Voici donc la fabuleuse épopée d’Ignatius Reily, génie mégalomane de 28 ans en guerre avec la société : obèse, moustachu, fin lettré, il vit chez sa mère à la Nouvelle-Orléans, dont il n’est sorti qu’une fois pour se rendre à Baton-Rouge mais on n’est pas près de l’y reprendre, et travaille à son œuvre. Sa philosophie met en avant la théologie et la géométrie et s’inspire de l’œuvre du romain Boèce, apparemment un stoïque pour lequel toute volonté de succès est méprisable. Avec son anneau pylorique capricieux, son considérable surpoids, sa crasse, sa maladresse, sa mauvaise foi, son égoïsme et son combat anti-social, Ignatius est rejeté de toute part, mais il n’en a cure. Seule sa mère qui subvient à ses besoins, et Myrna Minkoff son amoureuse platonique rencontrée à l’université, entretiennent des relations avec lui. Jusqu’au jour où à la suite de complications financières, la mère d’Ignatius le contraint à aller chercher du travail. S’en suit une avalanche de catastrophes et de fiascos, aux pantalons Levy dans un premier temps, puis au Paradise Vendors de Mr Clyde (magnat de la Francfort), parsemés de combats politiques houleux tels que la croisade pour la fierté des Maures ou l’avènement de la paix universelle par la réservation de la carrière militaire aux seuls homosexuels. Ignatius profite de ses déboires pour alimenter son journal d’un jeune travailleur, très susceptible d’être adapté au cinéma et de clouer le bec à l’arrogante Myrna Minkoff. Toujours est-il que de déboires en cataclysmes, Ignatius se met dans de si sales draps que seule l’apparition in extremis de Myrna Minkoff permet de le sauver des infirmiers envoyés par sa mère pour l’interner : Ah l’amour…

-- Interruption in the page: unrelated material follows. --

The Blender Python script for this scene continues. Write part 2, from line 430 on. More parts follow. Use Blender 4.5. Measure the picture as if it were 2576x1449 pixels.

Pour le burlesque et la galerie de personnages (Mr Jones, Lana Lee, Mr et Mrs Levy, Gonzalez, Mrs Trixie, Darlena, Mr Clyde, Mr Greene, etc…), on dirait du Pennac en plus profond, avec de la densité psychologique en dépit de figures parfaitement farfelues. Là-dessus Ignatius est un génie dont la culture et le vocabulaire sont vastes, et la peinture de l’Amérique des années 60 est à la fois originale et cruelle (l’obsession des « communisses », l’agent de police Mancuso désespérément à la recherche d’un suspect, les noirs et l’esclavage moderne, le « bouligne »…). Ignatius entretient une relation étonnante avec la télé et le cinéma : il se délecte du mauvais goût et de la vulgarité des programmes et ne les raterait pour rien au monde, tant il a plaisir à détester ce spectacle. De même, quand il est particulièrement satisfait d’un de ses écrits, il le qualifie de « commercial ». Une des qualités de ce livre et de ses personnages est ainsi de laisser de la place aux paradoxes et aux contradictions. C’est de là que vient l’épaisseur.

L’épaisseur peut-être aussi vient de ce que l’associabilité d’Ignatius est sans doute en partie celle de l’auteur, qui s’est suicidé à 32 ans quelques années après avoir écrit ce livre, se croyant apparemment un écrivain raté. Peut-être tout simplement qu’il avait tout mis dans un seul livre.